Time On My Hands (''Dad's Army'')
"Time on my Hands" | |
---|---|
Dad's Army episode | |
Episode no. |
Series Five Episode 053 |
Directed by | David Croft |
Story by | Jimmy Perry and David Croft |
Produced by | David Croft |
Original air date |
29 December 1972 (recorded 8 December 1972) |
Running time | 30 minutes |
Time on My Hands is the thirteenth and final episode of the fifth series of the British comedy series Dad's Army that was originally transmitted on 29 December 1972.
Synopsis
A German pilot has bailed out and is now tangled up on the town hall's clock tower. Mainwaring's men are obliged to retrieve him. Getting up is not a problem - they can climb a makeshift ladder. Getting down again proves more difficult - Jones has broken the ladder.
Plot
The episode opens with Captain Mainwaring and Sergeant Wilson enjoying a relaxing morning coffee at the Marigold Tea Rooms when Pike bursts in announcing a Luftwaffe pilot has bailed out and landed on the roof of the town hall. Gathering together the rest of the platoon, they head straight for the town hall. When they arrive they find the ARP and Warden Hodge marshalling a large crowd of spectators, watching the stranded German on the clock tower. Mainwaring brusquely pushes Hodges aside and takes over command of the situation himself. He leads some of his men up a ladder to the tower, to try to rescue the German.

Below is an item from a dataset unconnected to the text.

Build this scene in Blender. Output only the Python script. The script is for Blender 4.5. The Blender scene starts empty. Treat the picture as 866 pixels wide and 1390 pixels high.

After a number of failed attempts to rescue him, they eventually manage to reach the German using a pole found by Corporal Jones. Unfortunately the pole had been holding up the ladders up to the tower, which collapse, leaving them stranded. While Mainwaring puts the German pilot under close arrest, he and the rest of the men try to find a way to get back down. Meanwhile on the ground level, a sneering Hodges mocks their predicament, enraged because it was he who had erected the ladders in the first place. The platoon suggests various ideas of getting down. Fraser tells a story of lighthouse keepers who were trapped in a lighthouse and decided to get out by dismantling it as they had gone mad from the isolation. Wilson tells a story his nanny told him: a Prince rescued a beautiful Princess trapped in a tower by firing an arrow into the tower; attached to the arrow was a piece of thread, attached to the thread was a piece of twine and attached to that was a rope which the Princess used to escape. Walker suggests using a rope in the tower to get down, Mainwaring claims he already noticed the rope and was waiting to see if anybody else would.
When the men try to free the rope, they accidentally start up the clock tower. After Jones gets caught up in (and rescued from) the clock automatons, and several of the men's finest hats are ruined to silence the large bell to avoid an invasion alert, an arrow loosed by the Vicar strikes the tower - a note wrapped around it states that there is a piece of thread attached to the arrow; attached to the thread is a piece of twine and attached to the twine is a piece of rope, just like in the fairytale Wilson's nanny told him.
Cast
- Arthur Lowe as Captain Mainwaring
- John Le Mesurier as Sergeant Wilson
- Clive Dunn as Lance Corporal Jones
- John Laurie as Private Frazer
- James Beck as Private Walker
- Arnold Ridley as Private Godfrey
- Ian Lavender as Private Pike
- Bill Pertwee as ARP Warden Hodges
- Frank Williams as Vicar
- Edward Sinclair as The Verger
- Harold Bennett as Mr Blewitt
- Colin Bean as Private Sponge
- Joan Cooper as Miss Fortescue
- Eric Longworth as Mr Gordon the Town Clerk
- Christopher Sandford as The German Pilot
Notes
- This is the only episode in which the platoon do not wear their uniforms for the whole episode.
- Mainwaring calls his bank "Martins Bank" (a real-life bank, whose name is also used in the 1971 film), instead of the fictitious "Swallow's Bank" usually used in the series.